Looking at the block diagram of the ARM1 process explains some of the behavior when reading the flags.
A data processing instruction specifies three registers: the operation is performed on the first two registers and the result stored in the third.
The first register (Rn) is read over the A bus. The second register (Rm) is read over the B
bus and goes through the barrel shifter. The ALU generates the result of the operation,
which is stored to a third register (Rd) via the ALU bus.
The block diagram above shows how the flags are connected to the chip’s buses.
The flags are separate from the register file; they are written via the ALU bus and read via the B bus. Thus, the flag value in R15 can only be accessed as the second register (Rm) via the B bus, and not as the first register (Rn) via the A bus. This explains the behavior described in the manual:
The process to write data to the B bus may seem backwards.
The B bus is complemented, so a 1 on the bus indicates a 0 value.

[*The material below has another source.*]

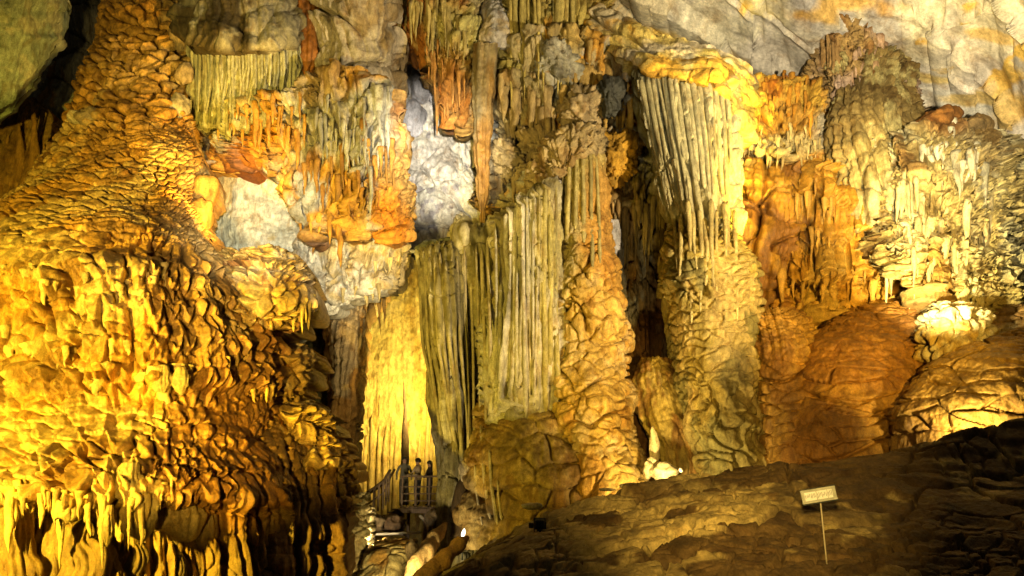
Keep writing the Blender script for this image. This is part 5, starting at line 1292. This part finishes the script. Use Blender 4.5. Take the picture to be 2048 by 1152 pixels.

In more detail, the B bus is pulled high in clock phase Φ2 by transistors on the right of the register file (details). In clock phase Φ1, anyone writing to the bus sends a 1 by pulling the corresponding bus line low.[5]
From the schematic, you can see that the control signal psr_oen (PSR output enable) controls putting the (complemented) flag values on the B bus.
If psr_oen is active (only in phase Φ1) and the flag value is 1, the output transistors will pull the bus to 0.
The psr_oen signal is enabled to read the flags in two cases.
The first happens when flags are being saved to R14 for a trap.
The pla2_psren (PSR enable) signal controls this;
it comes from instruction decoding at the start of a software interrupt (SWI), coprocessor instruction (i.e undefined instruction), or interrupt.
The second case is when the R15 is being read via the B bus. This is indicated when pla2_ben (B Enable) and bpc (B bus PC) are active.
The pla2_ben signal (PSR enable) comes from instruction decoding and is enabled at some point during most instructions.
The register file generates the bpc signal when the B bus accesses the PC.